ジャン・ハロルド・ブルンヴァン「消えたヒッチハイカー 都市の想像上のアメリカ」新宿書房 大月隆寛+菅谷裕子+重信幸彦訳 
 消えるヒッチハイカーとはアメリカからヒッチハイカーそのものが次第に姿を消していったことに関連する伝説か何かだろうと考えて読んだら、何度も何度も聞いたことがある話だった。日本ではこの話がタクシー運転手として、「乗せた客が何時の間にか消えていて後部座席が水のようなものでぐっしょり濡れていた」ということになるわけだが、さすが論理の国アメリカ、ヒッチハイカーが消える動機をきっちり説明するあたりが感心する。なんでも消えた場所が丁度その人が死んだ場所であったり、その日が誕生日であったりするわけで、これは単純に「墓場の横を通ってしばらくしたら消えていた」という一律横並びな日本の話もたまにはこの展開をしてもよいのではないかと思う。

スティーヴン・ハンター「最も危険な場所 上下」扶桑社ミステリー文庫 公手成幸訳 
 全ての作品を繋げるように、そして間を埋めてゆくように書かれる作品群は、時系列前後の矛盾を乗り越えてひとつの大きな大河小説として進んでゆく。それぞれの作品が必ずどこかで繋がっているので、新作を読めば既刊をもう一度引っ張り出す羽目になる罪作りな作家であり、もう一度読んでも面白いから癖になる。内容の時代設定が発表順とは完全に違ってばらばらなのに、どこかで繋がっているから火の鳥感覚が蘇るのだ。魅力は「銃を使った立ち回り」これに尽きる。
原題は「PALE HORSE COMING」STEPHEN HUNTER
ステファンじゃないのかという突っ込みはやめましょう。

D・E・ウェストレイク「鉤」文春文庫 木村二郎訳 
 「ニューヨーク編集者物語」とは完全に雰囲気が違い、どたばた色はなくて心理葛藤を描いている。「君の小説を私の名義で出版しよう。報酬は55万ドルづつに折半。ただし妻を殺してくれ」殺人そのものよりもその後の心の動きを丹念に追い、やがて解釈の分かれる終局へ向かう。

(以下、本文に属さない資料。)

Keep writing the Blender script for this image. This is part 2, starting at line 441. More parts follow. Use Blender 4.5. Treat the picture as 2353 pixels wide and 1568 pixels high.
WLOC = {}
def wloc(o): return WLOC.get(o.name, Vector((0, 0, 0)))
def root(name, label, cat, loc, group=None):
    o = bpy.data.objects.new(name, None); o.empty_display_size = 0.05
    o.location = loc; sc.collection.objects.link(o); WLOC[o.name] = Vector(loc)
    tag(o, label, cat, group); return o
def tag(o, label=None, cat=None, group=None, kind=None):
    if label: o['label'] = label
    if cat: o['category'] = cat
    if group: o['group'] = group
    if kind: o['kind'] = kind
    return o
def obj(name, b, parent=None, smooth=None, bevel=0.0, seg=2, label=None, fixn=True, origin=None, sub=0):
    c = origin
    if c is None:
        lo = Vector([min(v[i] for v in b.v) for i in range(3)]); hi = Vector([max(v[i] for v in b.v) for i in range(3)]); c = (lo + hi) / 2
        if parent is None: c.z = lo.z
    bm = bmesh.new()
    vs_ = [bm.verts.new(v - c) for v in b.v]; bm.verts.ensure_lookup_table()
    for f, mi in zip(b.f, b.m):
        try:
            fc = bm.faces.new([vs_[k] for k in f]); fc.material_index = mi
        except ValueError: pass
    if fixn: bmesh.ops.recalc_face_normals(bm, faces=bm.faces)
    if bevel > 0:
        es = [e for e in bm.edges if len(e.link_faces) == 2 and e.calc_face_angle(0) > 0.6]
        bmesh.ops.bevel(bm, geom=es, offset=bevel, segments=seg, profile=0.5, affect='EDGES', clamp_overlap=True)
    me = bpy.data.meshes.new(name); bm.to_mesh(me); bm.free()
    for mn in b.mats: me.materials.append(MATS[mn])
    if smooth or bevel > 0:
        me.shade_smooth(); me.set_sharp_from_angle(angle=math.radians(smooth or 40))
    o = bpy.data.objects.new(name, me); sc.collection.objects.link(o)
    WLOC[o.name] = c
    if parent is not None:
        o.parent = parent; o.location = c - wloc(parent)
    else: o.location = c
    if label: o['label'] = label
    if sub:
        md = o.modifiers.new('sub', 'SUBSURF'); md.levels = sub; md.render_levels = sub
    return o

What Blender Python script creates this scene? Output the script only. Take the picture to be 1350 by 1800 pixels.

文春文庫では「斧」に続く犯罪小説で、これはミステリと言うよりサスペンスと呼びたい。
 アメリカの出版業界を舞台にしており、別名義での再出発法など内輪ネタ暴露ネタが多数あるようだが具体的に特定出来ないのがもどかしい。
原題は「THE HOOK」 Donald E. Westlake

米村圭伍「面影小町伝」新潮文庫 
 刊行されていたことを知らなかったのは不覚で、見た瞬間中を確かめもせず買った。これはシリーズ三部作の完結編で、え。完結。本当ですか。
 どたばた時代小説の秀作として「風流冷飯伝」は喝采をもって迎えられ、続く「退屈姫君伝」もまた大いに受けた。今作は錦絵双花伝を改題したもので、改題する理由は読み終えると納得する。どたばた色は少し薄められて伝奇小説の雰囲気に近付いているようだが、許容範囲なので構わない。
 まず第一作の「風流冷飯伝」を読んでみて、それで引き擦り込まれるかどうかだ。出来ることなら順番に読んだ方が奥行きが増すことを伝えておく。